Access control is paramount to the security of a data centre and no one should be allowed to wander around between data halls. Access should only be granted to the particular data halls used and if there are no restrictions, the alarm bells should be ringing.

"Make sure that when you chose a data centre it has multiple network access points and power feeds. The data centre must be protected by UPS and have a good generator system which can provide power for at least 72 hours on full load," Mr Cohen concludes.

With high levels of energy required in the operation of data centres, Carel CRAC application manager Enrico Boscaro says the continuous pursuit of energy-saving in data centre cooling is leading to the adoption of a mix of HVAC technologies coordinated to achieve the best efficiency.

"The increasing need to monitor different devices, receive alarm notifications and centrally set parameters, makes monitoring solutions essential. The consequence raises a legitimate question about the best control type; on the unit or centralised," says Mr Boscaro.

"The units must work independently for resiliency reasons and that's why, rather than a central control, a distributed intelligence with different layers interconnected is better. Big improvements can be obtained through serial communication by just changing a few parameters (on-stand by, set point, air flow) and this could be defined as Integration level," he says.

In a traditional CRAC cooling system there is communication between similar units for synergy and backup; each device shares data with a system such as BMS or DCIM, he continues, and often this level is non-specific for cooling but the only centralisation of information.

"The extended communication capabilities of recent controllers allows the sharing of data both to the DCIM and the integration level: the latter coordinates different units (CRACs, AHUs, chillers, humidifiers, etc) to optimise energy consumption and also shares directly information with the DCIM, which does not need to retrieve data from every single device, but can be a coordinator of subsystems (cooling, power, alarms, access control, servers, etc).
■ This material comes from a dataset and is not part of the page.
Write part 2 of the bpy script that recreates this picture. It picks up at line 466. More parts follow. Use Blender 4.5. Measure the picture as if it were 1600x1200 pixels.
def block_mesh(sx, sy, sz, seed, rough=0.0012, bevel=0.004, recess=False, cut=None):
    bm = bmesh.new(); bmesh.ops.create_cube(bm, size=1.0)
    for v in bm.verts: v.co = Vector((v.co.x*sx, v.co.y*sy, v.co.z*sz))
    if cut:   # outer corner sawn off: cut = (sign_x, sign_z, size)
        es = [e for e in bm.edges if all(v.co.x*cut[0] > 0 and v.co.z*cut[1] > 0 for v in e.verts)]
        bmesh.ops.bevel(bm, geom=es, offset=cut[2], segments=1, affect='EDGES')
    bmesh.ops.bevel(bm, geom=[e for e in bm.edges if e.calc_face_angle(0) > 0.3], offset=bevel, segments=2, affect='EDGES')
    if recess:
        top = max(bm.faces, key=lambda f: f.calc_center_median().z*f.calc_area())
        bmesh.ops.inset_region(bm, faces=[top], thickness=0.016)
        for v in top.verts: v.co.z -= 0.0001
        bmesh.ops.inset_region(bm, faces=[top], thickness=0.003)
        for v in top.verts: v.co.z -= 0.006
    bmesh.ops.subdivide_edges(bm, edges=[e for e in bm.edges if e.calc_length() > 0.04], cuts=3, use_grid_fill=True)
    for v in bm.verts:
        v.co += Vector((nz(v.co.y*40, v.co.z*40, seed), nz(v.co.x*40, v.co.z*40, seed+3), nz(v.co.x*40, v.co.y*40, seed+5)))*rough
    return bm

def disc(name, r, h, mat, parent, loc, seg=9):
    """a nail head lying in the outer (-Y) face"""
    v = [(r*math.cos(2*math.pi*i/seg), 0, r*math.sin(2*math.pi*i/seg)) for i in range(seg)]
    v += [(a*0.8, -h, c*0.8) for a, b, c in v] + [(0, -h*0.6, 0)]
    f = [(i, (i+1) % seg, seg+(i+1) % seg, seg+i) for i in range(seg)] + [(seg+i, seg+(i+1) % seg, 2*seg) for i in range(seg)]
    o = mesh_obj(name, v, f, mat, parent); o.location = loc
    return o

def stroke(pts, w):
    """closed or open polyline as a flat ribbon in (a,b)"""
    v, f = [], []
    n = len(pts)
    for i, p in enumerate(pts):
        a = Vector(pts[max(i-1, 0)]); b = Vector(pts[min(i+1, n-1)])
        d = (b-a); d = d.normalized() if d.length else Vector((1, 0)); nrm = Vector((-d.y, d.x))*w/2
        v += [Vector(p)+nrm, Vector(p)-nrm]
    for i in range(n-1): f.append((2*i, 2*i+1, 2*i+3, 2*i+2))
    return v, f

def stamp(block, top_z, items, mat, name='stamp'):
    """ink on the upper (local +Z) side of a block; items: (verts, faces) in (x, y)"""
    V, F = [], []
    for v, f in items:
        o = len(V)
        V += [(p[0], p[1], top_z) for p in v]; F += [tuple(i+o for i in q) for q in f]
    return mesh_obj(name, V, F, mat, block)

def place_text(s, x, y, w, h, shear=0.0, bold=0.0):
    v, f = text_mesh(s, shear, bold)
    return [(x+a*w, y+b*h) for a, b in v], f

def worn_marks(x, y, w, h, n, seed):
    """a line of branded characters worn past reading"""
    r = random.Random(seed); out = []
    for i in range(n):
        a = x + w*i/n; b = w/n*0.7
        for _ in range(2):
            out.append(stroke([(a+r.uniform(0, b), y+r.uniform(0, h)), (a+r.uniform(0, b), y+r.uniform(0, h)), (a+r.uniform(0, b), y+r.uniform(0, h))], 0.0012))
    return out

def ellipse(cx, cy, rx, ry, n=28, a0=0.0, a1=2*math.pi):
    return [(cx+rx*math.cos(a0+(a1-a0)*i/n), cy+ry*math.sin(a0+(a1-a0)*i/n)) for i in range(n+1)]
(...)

"Controllers with integrated Ethernet allows the contemporaneous data sharing with different clients on the same network making it easier to have multiple levels of coordination; for this architecture the security issue has to be kept into account," says Mr Boscaro.

Additional thoughts on avoiding worst-case scenarios are provided by Siemens Building Technologies UK data centre account manager Chris Downing, who reminds us that data centres require the highest level of fire safety, due to the presence of a constant ignition source of electricity and a plentiful supply of combustible materials.
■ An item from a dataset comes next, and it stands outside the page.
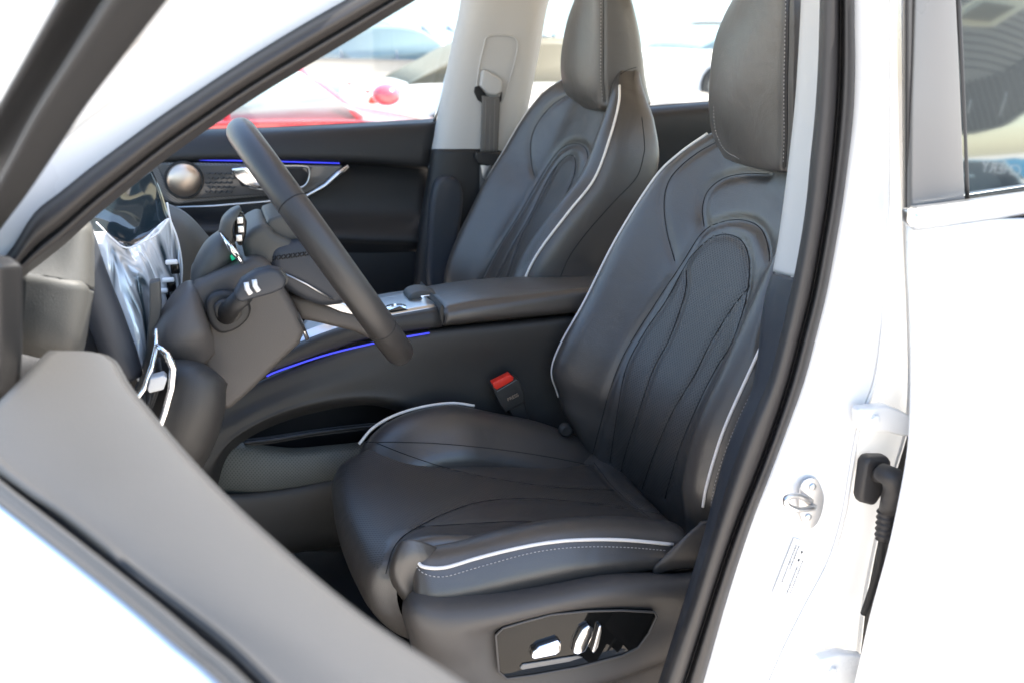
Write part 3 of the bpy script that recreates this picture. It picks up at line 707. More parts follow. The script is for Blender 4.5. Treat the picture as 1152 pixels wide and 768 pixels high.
# ------------------------------------------------------------------ rear door on our side (closed)
rd = thing('rear_door', 'closed white rear door at the right edge with bright belt moulding and dark reflecting window', 'car door', (1.2, -.5, .35))
rows = []
for y, Y in ((246,-.485),(262,-.492),(300,-.500),(360,-.507),(430,-.512),(500,-.515),(560,-.515),(620,-.513),(690,-.508),(768,-.50),(860,-.49)):
    d = lerpx(DE, y); rows.append([at(d+4,y,-.44), at(d-1,y,Y+.010), at(d+2,y,Y), at(d+12,y,Y-.004), at(d+50,y,Y-.010), at(1110,y,Y-.014), at(1180,y,Y-.018), at(1300,y,Y-.02)])
patch('door_skin', rows, 'paint', rd, nu=5, nv=5, t=.002)
patch('belt_moulding', [[at(x,y,Y) for x,y,Y in r] for r in [
    [(1024,236,-.487),(1060,232,-.488),(1110,225,-.489),(1160,218,-.49),(1260,204,-.49)],
    [(1023,240,-.500),(1060,236,-.502),(1110,228,-.504),(1160,221,-.505),(1260,207,-.505)],
    [(1024,250,-.503),(1060,246,-.506),(1110,238,-.508),(1160,231,-.51),(1260,217,-.51)],
    [(1026,256,-.497),(1060,252,-.498),(1110,245,-.500),(1160,238,-.50),(1260,224,-.50)]]], 'satin', rd, nu=4, nv=4, t=.004)
slab('moulding_end_cap', [(1021,236),(1030,235),(1032,255),(1026,257),(1021,250)], -.508, .012, 'satin', rd, bev=.003)
gn = Vector((0,-math.cos(math.radians(5)),math.sin(math.radians(5)))); gp0 = at(1088,228,-.474)
prism('frame_applique', [atp(x,y,gp0+gn*.006,gn) for x,y in [(1029,-40),(1074,-40),(1076,0),(1081,110),(1086,225),(1060,229),(1026,235),(1027,110),(1030,0)]], -gn*.01, 'applique', rd, bev=.002)
patch('frame_rubber', [[at(x,y,Y) for x,Y in ((1016,-.44),(1018,-.462),(1022,-.468),(1026,-.462),(1030,-.44))] for y in (-60,0,60,120,180,238)], 'rubber', rd, nu=3, nv=3)
tube('glass_edge_seal', [atp(x,y,gp0+gn*.002,gn) for x,y in ((1076,-40),(1078,0),(1083,110),(1088,226))], .003, 'rubber', rd, sm=4)
GL = [atp(x,y,gp0,gn) for x,y in ((1074,-60),(1078,0),(1083,110),(1088,228),(1300,200),(1300,-60))]
GR = 3.0; GC = atp(1110,130,gp0,gn)-gn*GR
def glass_hit(px, py):
    r = ray(px, py).normalized(); oc = CAM-GC; b = oc.dot(r); c = oc.dot(oc)-GR*GR; q = CAM+r*(-b-math.sqrt(b*b-c)); return q, (q-GC).normalized()
xs_ = [0,.1,.2,.3,.4,.5,.6,.7,.8,.9,1]
solid(link('window_glass', gridmesh([[glass_hit(lp(lerpx([(-60,1056),(0,1060),(110,1065),(228,1070)],y),1300,a), y-a*28*(y > 150))[0] for a in xs_] for y in range(-60,240,18)]+[[glass_hit(lp(1070,1300,a), 246-a*28)[0] for a in xs_]], 3, 3), 'tinted', rd), .004)
box('inner_panel', (1.25,-.38,.75), (.9,.03,.6), 'plastic_dark', rd, bev=.01)
# wiring boot between pillar and rear door
boot = thing('wiring_boot', 'black rubber wiring boot bridging the white pillar and the rear door', 'cable boot', at(990,560,-.44))
slab('flange', [(978,514),(1001,514),(1004,520),(1002,545),(985,570),(970,566),(968,560),(973,522)], -.445, .02, 'rubber', boot, bev=.006)
tube('elbow', L([(986,535,-.445),(994,532,-.462),(1003,536,-.470),(1007,548,-.468),(1003,562,-.462),(998,576,-.458)], 0), [.008,.0125,.0145,.0145,.0135,.011], 'rubber', boot, n=20)
bl = []
for i in range(16):
    t = i/15; bl.append((lp(998,993,t), lp(574,606,t)))
tube('bellows', [at(x,y,-.457) for x,y in bl], [.0115+.0018*math.sin(i*2.1)-.002*i/15 for i in range(16)], 'rubber', boot, n=20)
tube('cable', L([(993,604,-.455),(990,630,-.45),(982,660,-.445),(972,690,-.44)], 0), .005, 'black', boot, sm=4)
# ------------------------------------------------------------------ open front door, nearest to us
fd = thing('front_door', 'open white front door blurred in the foreground, grey trim on its window ledge', 'car door', (-.02,-.8,.3))
def st(px, py, Z): return atz(px, py, Z)
A = [(0,395),(-0,395)]
# stations along the ledge; px of each lengthwise line
lines = {
 'in':   [(60,398),(118,402),(145,440),(222,532),(307,615),(397,692),(491,756),(600,830)],
 'mid':  [(30,420),(75,445),(110,490),(195,590),(280,672),(370,745),(440,800),(560,890)],
 'out':  [(-20,470),(0,513),(40,548),(85,581),(171,649),(256,713),(316,768),(400,850)],
}
N8 = range(8)
zin, zmid, zout = .995, 1.004, .997
R_ = [[st(*lines['in'][i], zin)+Vector((.004,.0,-.30)) for i in N8], [st(*lines['in'][i], zin)+Vector((.006,0,-.03)) for i in N8], [st(*lines['in'][i], zin) for i in N8], [st(*lines['in'][i], zin).lerp(st(*lines['mid'][i], zmid), .25)+Vector((0,0,.006)) for i in N8],
      [st(*lines['mid'][i], zmid) for i in N8], [st(*lines['out'][i], zout) for i in N8], [st(*lines['out'][i], zout)+Vector((-.003,0,-.006)) for i in N8], [st(*lines['out'][i], zout)+Vector((-.004,0,-.08)) for i in N8]]
patch('ledge_trim', R_, 'door_trim', fd, nu=5, nv=5, t=.003, off=1)
def strip(name, a, za, b, zb, m, n=5, mids=()):
    A_ = [st(x, y, za) for x, y in a]; B_ = [st(x, y, zb) for x, y in b]
    rows = [[p+Vector((0,0,-.05)) for p in A_], A_]+[[p.lerp(q, t)+Vector((0,0,h)) for p, q in zip(A_, B_)] for t, h in mids]+[B_, [p+Vector((0,0,-.05)) for p in B_]]
    return patch(name, rows, m, fd, nu=4, nv=3, t=.002)
eo = [(-40,478),(0,513),(85,581),(171,649),(256,713),(316,768),(400,850)]
e1 = [(-40,512),(0,547),(85,614),(171,683),(240,742),(270,768),(350,850)]
e2 = [(-40,542),(0,574),(85,640),(150,692),(200,735),(240,768),(320,850)]
e3 = [(-40,566),(0,600),(68,662),(120,705),(162,745),(190,768),(270,850)]
slot = [[st(x,y,.93) for x,y in eo], [st(x,y,.93) for x,y in e1]]
patch('window_slot', slot, 'black', fd, nu=4, nv=2, t=.004)
strip('outer_rubber', e1, .990, e2, .985, 'door_trim', mids=((.3,.003),(.7,.003)))
strip('belt_moulding', e2, .985, e3, .972, 'satin', mids=((.35,.004),(.7,.003)))
A_ = [st(x,y,.968) for x,y in e3]; out = Vector((-.945,-.32,0))
patch('door_skin', [[p+Vector((0,0,h))+out*o for p in A_] for h, o in ((-.004,-.006),(0,0),(-.02,.012),(-.10,.040),(-.25,.055),(-.50,.05),(-.70,.03))], 'paint', fd, nu=4, nv=5, t=.002)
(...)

"Data centre downtime can mean losing thousands of pounds per minute and negatively impact a company's image and reputation. Approximately 6% of infrastructure failures in data centres are related to fire," he says.
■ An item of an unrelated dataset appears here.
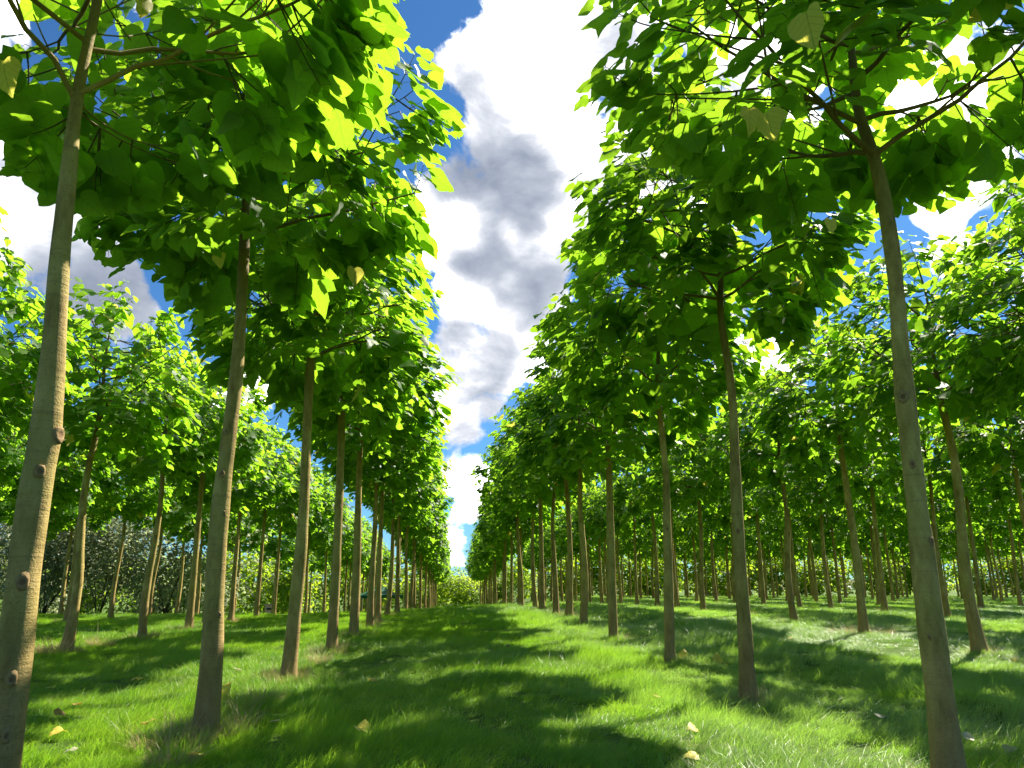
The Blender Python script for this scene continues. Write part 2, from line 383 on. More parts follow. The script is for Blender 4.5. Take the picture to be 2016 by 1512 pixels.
# ------------------------------------------------------------------ trees
ROWX={'L':-2.67,'R':3.78}
GROUP='slim paulownia trees planted in rows'
near_specs={
 'L1':dict(d=4.2,ctrl=[(0,1512,76),(32,1270,70),(62,1000,65),(88,870,59),(106,700,47),(116,500,43),(137,340,32),(148,190,26)],
   scars=[(120,862,.85,1.5),(78,940,.05,1.1),(60,1148,-.05,1.2),(34,1330,.0,1.0),(25,1445,.1,.9)],seed=11,top=8.6,rad=2.3,dn=1.15,shoots=265),
 'L2':dict(d=8.25,ctrl=[(404,1440,53),(418,1300,46),(424,1126,40),(434,987,38),(450,862,33),(468,723,29),(474,619,25),(480,515,22),(482,455,22)],
   scars=[(444,848,-.3,1.),(437,935,-.2,1.),(432,1010,.4,.7),(424,1210,.5,.7)],seed=12,top=8.4,rad=2.2),
 'L3':dict(d=12.35,ctrl=[(566,1342,31),(577,1240,29),(592,1091,25),(599,987,23),(601,931,20),(607,792,19),(612,699,17)],
   scars=[(598,985,.0,.8),(590,1100,.1,.7)],seed=13,top=8.3,rad=2.15),
 'L4':dict(d=16.6,ctrl=[(652,1297,24),(660,1150,20),(668,980,17),(672,860,15),(673,780,13)],scars=[(668,1000,.2,.8)],seed=14,top=8.4,rad=2.15),
 'R1':dict(d=5.9,ctrl=[(1868,1512,65),(1846,1335,57),(1823,1158,52),(1804,987,45),(1794,883,42),(1781,778,43),(1773,681,36),(1770,639,34),(1764,548,32),(1751,456,31),(1736,365,29),(1722,301,27)],
   scars=[(1776,782,-.15,1.4),(1795,915,.0,1.1),(1829,1068,.75,1.0),(1842,1250,-.2,.6)],seed=21,top=8.5,rad=2.48,dn=1.42,shoots=290),
 'R2':dict(d=9.9,ctrl=[(1474,1388,38),(1468,1264,31),(1460,1158,26),(1453,1051,26),(1450,980,24),(1447,924,21),(1444,802,17),(1435,721,15),(1423,661,15),(1415,593,14)],
   scars=[(1452,1045,.0,1.1),(1450,925,.5,.9)],seed=22,top=8.4,rad=2.15),
 'R3':dict(d=13.5,ctrl=[(1319,1303,23),(1316,1158,21),(1316,1126,20),(1312,1005,16),(1313,944,13),(1302,843,12),(1293,762,11)],
   scars=[(1313,1040,.1,.8)],seed=23,top=8.3,rad=2.1),
 'R4':dict(d=18.3,ctrl=[(1208,1260,20),(1203,1100,17),(1200,950,14),(1196,860,11)],scars=[],seed=24,top=8.3,rad=2.15),
}
near_labels={
 'L1':'pale trunk with knotty branch scars cut by the left photo edge, glowing leaves above',
 'L2':'second tree of the row left of the path, straw coloured dry grass at its foot',
 'L3':'third tree of the row left of the grass path, dark fork of thin branches',
 'L4':'fourth tree of the row left of the grass path, small dry tuft at its base',
 'R1':'big bent olive brown trunk at the right with dark oval scar and spreading limbs',
 'R2':'slim upright tree left of the big bent trunk, round crown against the clouds',
 'R3':'slim tree with a kinked trunk and two yellow fallen leaves by its foot',
 'R4':'fourth tree of the row right of the path, straight, behind the kinked one',
}
def scar(trunkobj, Q, q, origin, px, py, u, k, d):
    p=at_depth(px,py,d)-origin
    i=int(np.argmin(np.abs(Q[:,2]-p[2]))); c=Q[i]; r=q[i]
    view=np.array((origin[0]+c[0],origin[1]+c[1],0)); view=view/np.linalg.norm(view)
    right=np.array((view[1],-view[0],0)); nn=right*u-view*math.sqrt(max(0,1-u*u))
    up=np.array((0,0,1.)); side=np.cross(up,nn)
    rng=np.random.default_rng(int(px*7+py))
    mb=MB(); S=14; an=np.arange(S)*2*math.pi/S; w=.022*k*rng.uniform(.7,1.25); h=.034*k*rng.uniform(.75,1.2)
    V=[]
    for ring,(s,dep) in enumerate(((1.35,-.006),(1.05,.004),(.74,.007),(.5,.003),(.22,.001))):
        jit=1+rng.normal(0,.07,S)
        for a,jj in zip(an,jit):
            lat=math.cos(a)*w*s*jj; vv=math.sin(a)*h*s*jj
            x=lat/r; x=max(-1.2,min(1.2,x))
            nr=nn*math.cos(x)+side*math.sin(x)
            V.append(c+nr*(r*(1+.115*k*math.exp(-(vv/(.06*k+.03))**2)*math.exp(-(x/.75)**2))+dep*k+.004)+up*vv)
    V=np.array(V); F=[]
    for ring in range(4):
        i0=ring*S
        F.append(np.array([(i0+j,i0+(j+1)%S,i0+S+(j+1)%S,i0+S+j) for j in range(S)]))
    mb.add(V,F[:3],0); mb.f.append((F[3],1)); mb.f.append((np.array([np.arange(S)+4*S]),1))
    return link('branch_scar',mb.mesh('branch_scar',[M_SCAR,M_SCARC]),trunkobj)

def near_tree(key, sp):
    d=sp['d']; pts=[at_depth(x,y,d) for x,y,w in sp['ctrl']]; rad=[w*px_scale(x,y,d)/2*(.90 if abs(x-1008)>500 else .94) for x,y,w in sp['ctrl']]
    p0,p1=pts[0],pts[1]; gz=float(ground_z(p0[0],d))
    if p0[2]>gz+.05:
        s=(p0-p1)/(p0[2]-p1[2]); pts.insert(0,p0+s*(gz-p0[2])); rad.insert(0,rad[0]*1.06)
    else: pts[0][2]=gz
    org=np.array((pts[0][0],d,gz)); loc=[p-org for p in pts]; loc[0][2]=-.08
    topc=loc[-1]; zb=topc[2]
    br,ld,cm=make_crown(sp['seed'],sp['rad']*.92,zb,sp['top'],rad[-1],sp.get('shoots',285),True,dn=sp.get('dn',2.0),leafset=HI)
    ld=(ld[0]+np.array((topc[0],topc[1],0)),ld[1])
    root=link('paulownia_tree',None,None,tuple(org)); tag(root,near_labels[key],'tree',GROUP)
    bul=[]
    for (px,py,u,k) in sp['scars']:
        z=at_depth(px,py,d)[2]-org[2]; va=math.atan2(-org[1],-org[0])+math.asin(max(-1,min(1,u))); bul.append((z,va,.12*k,.06*k+.03))
    tm,(Q,q)=trunk_mesh(loc,rad,18,ld,None,sp['seed'],bul,.05); t=link('trunk',tm,root)
    for (px,py,u,k) in sp['scars']: scar(t,Q,q,org,px,py,u,k,d)
    for parts in br:
        mb=MB()
        for k,(p,rr) in enumerate(parts): tube(mb,p+np.array((topc[0],topc[1],0)),rr,7 if k==0 else 5,0,False)
        link('branch',mb.mesh('branch',[M_BARK]),root)
    link('crown',cm,root,(topc[0],topc[1],0))
    return root,topc,org

roots={}
for k,sp in near_specs.items(): roots[k]=near_tree(k,sp)

# shared variants for the rest of the rows
VAR=[]
for v in range(8):
    zb=5.0+.08*(v%3); rt=.062
    br,ld,cm=make_crown(100+v,2.0+.06*(v%3),zb,8.2+.12*(v%4),rt,275,v<4)
    rng=np.random.default_rng(500+v); z=np.linspace(-.1,zb,8)
    bend=np.sin(z/zb*math.pi)*rng.normal(0,.10); b2=np.sin(z/zb*2*math.pi)*rng.normal(0,.045); an=rng.uniform(0,6.28)
    path=np.stack([bend*math.cos(an)+b2*math.sin(an),bend*math.sin(an)+b2*math.cos(an),z],1)
    rad=np.interp(z,[-.1,0,1,zb],[.128,.125,.105,rt])
    tm,_=trunk_mesh(path,rad,10,ld,None,v,[(rng.uniform(1.2,4.5),rng.uniform(0,6.28),.16,.08) for _ in range(4)],.12)
    tmf,_=trunk_mesh(path,rad,8,ld,br,v,(),.3)
    bms=[]
    for parts in br:
        mb=MB()
        for k,(p,rr) in enumerate(parts): tube(mb,p,rr,6 if k==0 else 4,0,False)
        bms.append(mb.mesh('branch',[M_BARK]))
    VAR.append((tm,tmf,bms,cm))

ORD='first second third fourth fifth sixth seventh eighth ninth tenth eleventh twelfth'.split()
rowname={'L':'row just left of the grass path','R':'row just right of the grass path',
 'LL':'second row left of the path','LLL':'third row left of the path','LLLL':'fourth row left of the path',
 'RR':'second row right of the path','R3':'third row right of the path','R4':'fourth row right of the path','R5':'fifth row right of the path',
 'R6':'sixth row right of the path','R7':'seventh row right of the path','R8':'eighth row right of the path','R9':'ninth row right of the path','R10':'tenth row right of the path'}
trnd=random.Random(5)
def far_tree(x,y,label,group,near=False):
    v=trnd.randrange(8); tm,tmf,bms,cm=VAR[v]
    root=link('paulownia_tree',None,None,(x,y,float(ground_z(x,y))),(trnd.gauss(0,.008),trnd.gauss(0,.008),trnd.uniform(0,6.283)))
    s=trnd.uniform(.92,1.07); root.scale=(s*trnd.uniform(.97,1.04),s*trnd.uniform(.97,1.04),s)
    tag(root,label,'tree',group)
    link('trunk',tm if near else tmf,root)
    if near:
        for b in bms: link('branch',b,root)
    link('crown',cm,root); return root
def rowx(px,py,d): return at_depth(px,py,d)[0]
rows={
 'L':[(rowx(695,1262,20.2),20.2),(rowx(728,1240,24.2),24.2),(rowx(743,1230,26.6),26.6)]+[(-2.67,d) for d in np.arange(32.2,117,4.0)],
 'R':[(rowx(1148,1240,22.6),22.6),(rowx(1120,1218,25.6),25.6),(rowx(1095,1210,29.2),29.2)]+[(3.78,d) for d in np.arange(33.2,117,4.0)],
 'LL':[(-9.1,d) for d in (9.9,13.9)]+[(rowx(130,1285,18),18),(rowx(278,1257,22.4),22.4),(rowx(368,1240,26.2),26.2)]+[(-9.1,d) for d in np.arange(30.2,93,4.05)],
 'LLL':[(-15.5,d) for d in np.arange(21.5,60,4.0)]+[(-15.5,d) for d in (70,78,86)],
 'LLLL':[(-21.9,d) for d in np.arange(31,50,4.0)],
 'RR':[(10.2,7.2),(10.2,11.2),(rowx(1930,1285,15),15),(rowx(1703,1250,19.2),19.2),(rowx(1550,1228,23.6),23.6)]+[(10.2,d) for d in np.arange(27.8,104,4.0)],
 'R3':[(16.65,d) for d in np.arange(13.5,102,4.05)],
 'R4':[(23.1,d) for d in np.arange(22,102,4.0)],
 'R5':[(29.5,d) for d in np.arange(32,102,4.0)],
 'R6':[(36.0,d) for d in np.arange(42,100,4.1)],
 'R7':[(42.4,d) for d in np.arange(52,98,4.0)],
 'R8':[(48.8,d) for d in np.arange(60,97,4.0)],
 'R9':[(55.3,d) for d in np.arange(68,97,4.0)],
 'R10':[(61.7,d) for d in np.arange(76,97,4.0)],
}
start={'L':4,'R':4}
traits={0:'slim brown trunk under a dense green crown',1:'thin upright trunk and rounded leafy crown',2:'slender trunk with leafy crown touching its neighbours'}
for rn,lst in rows.items():
    for i,(x,y) in enumerate(lst):
        k=start.get(rn,0)+i; jit=i>=3 or rn not in('L','R','LL','RR')
        if jit: x+=trnd.gauss(0,.13); y+=trnd.gauss(0,.22)
        if k<9: lab=f'{ORD[k]} tree from the front in the {rowname[rn]}'
        else: lab=f'small distant trunk beyond the ninth tree of the {rowname[rn]}'
        far_tree(x,y,lab,GROUP if k<9 else f'far trees of the {rowname[rn]}',y<27)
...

To mitigate the risk of fire, data centres require advanced detection, offering the earliest possible warning. Fires typically start slowly before erupting into flame and detecting smoke early is essential, however the high level of ventilation necessary to prevent equipment overheating also disperses smoke, making it more difficult to detect and enhancing the risk of fast fire distribution.

"Data centres are radically different from conventional environments in terms of airflow and cooling techniques," Mr Downing continues, "which mean that traditional fire detectors are too slow and insensitive to respond to a fire event as high air flow will cause heat and smoke to cool and disperse.

Unlike conventional smoke detection, aspirating smoke detectors actively draw smoke to the detector through holes within a piping system, offering significantly higher levels of protection, as standard systems can only respond if smoke can actually reach the detection element, which can be too late.

Fire risks in data centres are rated as extremely high. Causes include massive energy loads, extensive cabling and a plethora of potential ignition sources.

"The central management of all fire safety devices will improve operational performance, increase visibility, protect the integrity of the data, maintain maximum uptime and deliver business continuity," Mr Downing concludes.